Déjà vu. It was the feeling of re-living the present, or perhaps the shock of meeting the past in the present, a distortion in time at an unexpected moment of placidity and quiescence. It happened with me in the past too, especially during my adolescence, when I felt moments of absolute awareness of the present as re-living a memory. The only difference with this time was that now I knew the time in the past in which I witnessed this scene as clearly a moment I could trace back, whereas, in the past I could not locate the moment at which I lived that very slice of the present, déjà vu.

I raised both my hands and made the class silent. And to the surprise my own senses, I asked, “Do you believe in Déjà vu?” The whole class was a bit taken aback at the incongruity of the question, and it followed the inevitable reaction; silence.

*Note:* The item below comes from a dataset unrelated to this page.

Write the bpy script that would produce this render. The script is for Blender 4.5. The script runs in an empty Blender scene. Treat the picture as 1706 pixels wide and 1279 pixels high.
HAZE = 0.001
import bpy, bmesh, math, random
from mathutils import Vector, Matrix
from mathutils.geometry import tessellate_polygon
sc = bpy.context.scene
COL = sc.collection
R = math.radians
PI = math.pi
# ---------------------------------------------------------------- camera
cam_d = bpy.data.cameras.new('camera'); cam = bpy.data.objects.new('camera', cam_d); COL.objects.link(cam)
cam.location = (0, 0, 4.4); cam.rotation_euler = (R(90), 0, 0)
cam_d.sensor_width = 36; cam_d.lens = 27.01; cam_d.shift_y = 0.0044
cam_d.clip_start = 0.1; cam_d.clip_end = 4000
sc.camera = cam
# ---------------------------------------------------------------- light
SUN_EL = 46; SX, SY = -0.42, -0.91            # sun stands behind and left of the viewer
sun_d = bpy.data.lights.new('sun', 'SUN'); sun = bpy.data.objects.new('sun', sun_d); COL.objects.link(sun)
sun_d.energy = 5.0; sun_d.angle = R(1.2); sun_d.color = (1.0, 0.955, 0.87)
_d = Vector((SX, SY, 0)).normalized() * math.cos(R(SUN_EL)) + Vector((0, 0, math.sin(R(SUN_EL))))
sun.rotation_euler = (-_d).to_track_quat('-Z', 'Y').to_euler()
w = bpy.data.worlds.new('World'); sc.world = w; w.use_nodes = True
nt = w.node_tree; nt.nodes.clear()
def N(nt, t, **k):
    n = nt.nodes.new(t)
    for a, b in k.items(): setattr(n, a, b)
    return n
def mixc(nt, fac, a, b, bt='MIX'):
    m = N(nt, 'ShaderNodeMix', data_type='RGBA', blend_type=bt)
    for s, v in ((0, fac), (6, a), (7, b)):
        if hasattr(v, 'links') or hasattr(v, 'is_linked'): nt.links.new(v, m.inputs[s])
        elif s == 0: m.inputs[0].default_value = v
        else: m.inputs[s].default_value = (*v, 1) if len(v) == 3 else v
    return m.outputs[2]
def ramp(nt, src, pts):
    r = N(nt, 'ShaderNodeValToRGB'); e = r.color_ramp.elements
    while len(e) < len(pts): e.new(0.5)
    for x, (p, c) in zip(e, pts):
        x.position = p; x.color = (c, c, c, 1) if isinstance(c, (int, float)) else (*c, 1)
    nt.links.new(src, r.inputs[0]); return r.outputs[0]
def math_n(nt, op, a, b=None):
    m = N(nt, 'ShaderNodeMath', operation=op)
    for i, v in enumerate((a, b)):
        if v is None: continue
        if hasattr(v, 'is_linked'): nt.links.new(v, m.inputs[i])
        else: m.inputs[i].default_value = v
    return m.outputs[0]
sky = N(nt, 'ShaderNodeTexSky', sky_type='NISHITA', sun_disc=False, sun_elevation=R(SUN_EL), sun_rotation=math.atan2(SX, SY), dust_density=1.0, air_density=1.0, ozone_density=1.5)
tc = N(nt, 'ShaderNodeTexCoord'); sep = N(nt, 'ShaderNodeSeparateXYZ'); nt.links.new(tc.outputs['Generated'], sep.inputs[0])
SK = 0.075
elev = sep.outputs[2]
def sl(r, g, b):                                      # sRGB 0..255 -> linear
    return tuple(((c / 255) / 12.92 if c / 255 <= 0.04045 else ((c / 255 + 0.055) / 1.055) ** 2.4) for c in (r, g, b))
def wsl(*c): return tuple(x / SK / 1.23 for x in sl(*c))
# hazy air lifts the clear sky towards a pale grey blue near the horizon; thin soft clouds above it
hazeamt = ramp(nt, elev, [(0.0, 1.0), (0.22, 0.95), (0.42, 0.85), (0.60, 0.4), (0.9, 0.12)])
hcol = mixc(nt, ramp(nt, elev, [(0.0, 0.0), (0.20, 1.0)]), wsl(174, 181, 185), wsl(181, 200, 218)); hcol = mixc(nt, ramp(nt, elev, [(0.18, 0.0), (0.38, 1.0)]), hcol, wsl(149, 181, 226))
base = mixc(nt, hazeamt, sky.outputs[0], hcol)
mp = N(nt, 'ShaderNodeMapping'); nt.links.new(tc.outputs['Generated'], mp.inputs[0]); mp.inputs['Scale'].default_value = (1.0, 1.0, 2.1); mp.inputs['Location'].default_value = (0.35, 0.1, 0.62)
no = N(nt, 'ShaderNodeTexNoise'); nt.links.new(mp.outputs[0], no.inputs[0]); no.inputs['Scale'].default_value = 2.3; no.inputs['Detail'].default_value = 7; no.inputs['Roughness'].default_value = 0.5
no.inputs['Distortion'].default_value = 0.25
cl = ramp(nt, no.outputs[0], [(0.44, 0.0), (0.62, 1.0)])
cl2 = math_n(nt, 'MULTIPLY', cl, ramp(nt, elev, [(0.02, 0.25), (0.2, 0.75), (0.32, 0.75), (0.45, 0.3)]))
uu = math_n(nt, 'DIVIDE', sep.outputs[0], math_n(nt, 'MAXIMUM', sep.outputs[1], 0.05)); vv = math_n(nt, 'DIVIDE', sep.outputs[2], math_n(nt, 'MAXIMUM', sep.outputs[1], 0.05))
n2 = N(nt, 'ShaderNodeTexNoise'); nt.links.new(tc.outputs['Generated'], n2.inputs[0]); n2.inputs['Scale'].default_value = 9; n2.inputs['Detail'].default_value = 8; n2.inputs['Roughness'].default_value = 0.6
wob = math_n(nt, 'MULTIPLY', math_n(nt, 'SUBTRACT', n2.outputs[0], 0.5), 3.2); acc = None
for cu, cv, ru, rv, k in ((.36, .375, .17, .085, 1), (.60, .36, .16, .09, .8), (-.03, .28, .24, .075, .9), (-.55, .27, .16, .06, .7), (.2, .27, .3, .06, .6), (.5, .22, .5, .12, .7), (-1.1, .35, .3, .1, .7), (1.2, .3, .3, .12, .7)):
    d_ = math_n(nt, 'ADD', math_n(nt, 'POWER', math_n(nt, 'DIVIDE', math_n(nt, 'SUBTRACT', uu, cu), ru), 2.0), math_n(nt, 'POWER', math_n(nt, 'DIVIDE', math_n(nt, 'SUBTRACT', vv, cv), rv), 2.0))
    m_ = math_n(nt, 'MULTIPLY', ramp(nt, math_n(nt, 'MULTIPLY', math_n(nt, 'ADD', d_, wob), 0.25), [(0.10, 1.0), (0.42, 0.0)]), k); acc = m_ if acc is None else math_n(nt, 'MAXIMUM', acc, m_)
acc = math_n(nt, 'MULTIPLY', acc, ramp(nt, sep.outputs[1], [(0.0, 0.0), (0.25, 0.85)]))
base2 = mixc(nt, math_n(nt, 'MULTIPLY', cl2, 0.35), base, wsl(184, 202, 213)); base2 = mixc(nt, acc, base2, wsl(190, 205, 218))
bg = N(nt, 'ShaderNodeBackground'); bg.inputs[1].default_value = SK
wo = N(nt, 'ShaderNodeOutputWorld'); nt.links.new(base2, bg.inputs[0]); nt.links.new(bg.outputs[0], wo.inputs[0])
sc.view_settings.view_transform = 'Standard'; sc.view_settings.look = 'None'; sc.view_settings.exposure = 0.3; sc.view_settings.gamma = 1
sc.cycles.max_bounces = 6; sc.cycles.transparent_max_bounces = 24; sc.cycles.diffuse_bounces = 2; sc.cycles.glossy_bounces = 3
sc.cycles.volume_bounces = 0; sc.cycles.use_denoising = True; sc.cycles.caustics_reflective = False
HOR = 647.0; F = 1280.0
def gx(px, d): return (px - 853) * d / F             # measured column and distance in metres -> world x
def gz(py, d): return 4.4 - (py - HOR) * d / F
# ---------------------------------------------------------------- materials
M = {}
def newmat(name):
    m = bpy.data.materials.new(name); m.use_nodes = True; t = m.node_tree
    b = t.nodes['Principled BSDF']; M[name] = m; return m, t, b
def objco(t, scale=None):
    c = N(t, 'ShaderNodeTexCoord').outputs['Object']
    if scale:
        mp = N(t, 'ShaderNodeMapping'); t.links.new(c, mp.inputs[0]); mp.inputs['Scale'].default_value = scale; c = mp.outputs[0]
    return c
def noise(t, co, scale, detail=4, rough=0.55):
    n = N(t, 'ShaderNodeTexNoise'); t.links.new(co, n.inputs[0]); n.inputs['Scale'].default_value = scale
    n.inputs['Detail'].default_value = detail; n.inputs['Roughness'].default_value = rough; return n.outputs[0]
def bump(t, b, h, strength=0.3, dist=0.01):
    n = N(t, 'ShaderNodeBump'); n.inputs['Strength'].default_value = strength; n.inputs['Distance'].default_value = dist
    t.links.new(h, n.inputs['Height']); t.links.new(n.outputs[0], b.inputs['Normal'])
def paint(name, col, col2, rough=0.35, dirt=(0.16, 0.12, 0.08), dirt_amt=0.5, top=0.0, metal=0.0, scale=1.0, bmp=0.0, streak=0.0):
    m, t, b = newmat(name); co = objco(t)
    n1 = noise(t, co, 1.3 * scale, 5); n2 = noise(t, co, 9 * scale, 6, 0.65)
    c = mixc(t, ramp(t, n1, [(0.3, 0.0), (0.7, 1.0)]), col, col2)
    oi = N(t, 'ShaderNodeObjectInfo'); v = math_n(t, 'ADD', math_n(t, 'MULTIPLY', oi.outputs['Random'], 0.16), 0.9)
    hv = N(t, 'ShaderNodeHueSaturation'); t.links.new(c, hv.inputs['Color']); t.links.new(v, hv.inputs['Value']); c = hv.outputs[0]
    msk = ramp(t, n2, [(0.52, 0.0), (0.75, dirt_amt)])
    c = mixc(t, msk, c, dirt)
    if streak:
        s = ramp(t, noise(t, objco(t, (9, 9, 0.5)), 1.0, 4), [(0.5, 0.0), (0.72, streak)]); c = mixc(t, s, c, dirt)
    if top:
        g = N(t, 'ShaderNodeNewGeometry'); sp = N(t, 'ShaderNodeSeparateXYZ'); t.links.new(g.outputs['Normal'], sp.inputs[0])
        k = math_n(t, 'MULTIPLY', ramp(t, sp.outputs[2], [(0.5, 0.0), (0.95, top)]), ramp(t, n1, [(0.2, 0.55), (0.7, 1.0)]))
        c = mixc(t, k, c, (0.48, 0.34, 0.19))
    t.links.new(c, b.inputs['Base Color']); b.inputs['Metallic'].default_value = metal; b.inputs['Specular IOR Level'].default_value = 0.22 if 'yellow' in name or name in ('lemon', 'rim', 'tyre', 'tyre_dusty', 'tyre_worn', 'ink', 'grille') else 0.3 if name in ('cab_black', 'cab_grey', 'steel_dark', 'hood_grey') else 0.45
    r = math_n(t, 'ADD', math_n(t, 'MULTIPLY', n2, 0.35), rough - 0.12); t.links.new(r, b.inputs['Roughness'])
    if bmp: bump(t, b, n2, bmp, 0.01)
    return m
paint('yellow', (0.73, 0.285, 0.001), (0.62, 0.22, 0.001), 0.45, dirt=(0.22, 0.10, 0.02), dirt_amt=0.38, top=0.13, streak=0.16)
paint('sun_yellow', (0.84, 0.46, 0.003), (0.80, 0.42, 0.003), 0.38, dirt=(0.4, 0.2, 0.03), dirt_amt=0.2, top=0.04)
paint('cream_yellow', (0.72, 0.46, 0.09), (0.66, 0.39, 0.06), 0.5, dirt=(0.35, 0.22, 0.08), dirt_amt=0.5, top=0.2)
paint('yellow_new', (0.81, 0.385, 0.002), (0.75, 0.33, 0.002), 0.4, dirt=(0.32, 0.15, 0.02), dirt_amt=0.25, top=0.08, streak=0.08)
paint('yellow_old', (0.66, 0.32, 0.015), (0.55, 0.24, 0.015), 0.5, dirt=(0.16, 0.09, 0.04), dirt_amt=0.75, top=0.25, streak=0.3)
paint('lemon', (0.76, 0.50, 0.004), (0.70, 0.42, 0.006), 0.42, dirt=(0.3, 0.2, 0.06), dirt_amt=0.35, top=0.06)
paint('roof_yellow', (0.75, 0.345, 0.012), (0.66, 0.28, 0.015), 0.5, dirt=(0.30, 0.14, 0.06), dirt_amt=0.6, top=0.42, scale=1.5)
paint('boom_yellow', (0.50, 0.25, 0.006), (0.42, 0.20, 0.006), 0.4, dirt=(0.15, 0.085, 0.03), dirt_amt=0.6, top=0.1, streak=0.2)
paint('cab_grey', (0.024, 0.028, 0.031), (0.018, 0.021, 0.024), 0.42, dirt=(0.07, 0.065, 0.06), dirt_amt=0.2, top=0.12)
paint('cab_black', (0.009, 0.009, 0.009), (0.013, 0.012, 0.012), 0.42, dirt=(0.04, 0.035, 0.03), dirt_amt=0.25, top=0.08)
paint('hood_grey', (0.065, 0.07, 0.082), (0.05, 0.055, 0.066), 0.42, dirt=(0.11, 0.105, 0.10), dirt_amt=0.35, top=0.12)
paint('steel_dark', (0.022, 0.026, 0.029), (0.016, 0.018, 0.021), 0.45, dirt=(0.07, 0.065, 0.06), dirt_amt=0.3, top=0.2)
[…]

I asked again as the zero response had started upsetting me. Then I saw the girl in the back seat nodding affirmatively, and I smiled.

“I had seen this moment before. I had a déjà vu.” I said.  

I tried to focus upon my déjà vu. And I found the trace of a memory slowly retreating after its surprising leap into my present. I stepped upon it. And it hurled its long tail at me. It was the memory of one of my dreams that I had during sleep. Now I remembered the dream; what happened moments before, was exactly what I saw in the dream. I was teaching in the MA Literature classroom in front of the students, the exact number of students present at that moment in the real classroom, and cars parked outside, and I looking at a point in space in the parking lot, and the weather the same picture in which moisture envelops everything natural and transcends them to the world of the uncanny.

When I had the dream, perhaps I was working at another college, the graduate college where I worked before joining the university as a Guest Lecturer. I remember still, my own disbelief of the dream. At that point it was just a wild dream occurred at some point in my sleep, and I never believed it to happen in real life, just like any average human being who, without any reason, is proud of his rationality. Because to be a university Lecture is usually not something a fresh graduate can dream of.  But now, I had lived it in real and had seen it unfolding in my past when I never believed its possible existence in my very own future.

Sometimes you fail to know your precious moments, but if you really deserve them and if you trust yourself to be capable of living your dream, only then, some of those special moments would reveal themselves and you would know.         

Comments

Pooja Abhay said…
Yeah I agree...A Deja-vu just leaves us startled for a min...nice post:)
Red Handed said…
it gets creepy somethimes..nd i wonder wht cud be behind this.
lovely read
Terri said…
It is fascinating when these happen.
Call them what you will I have had many myself.
And you related yours oh so well!
Anu Lal said…
Indeed. They seem as if time (past, present and future) has overlapped at a moment, for the blink of a second.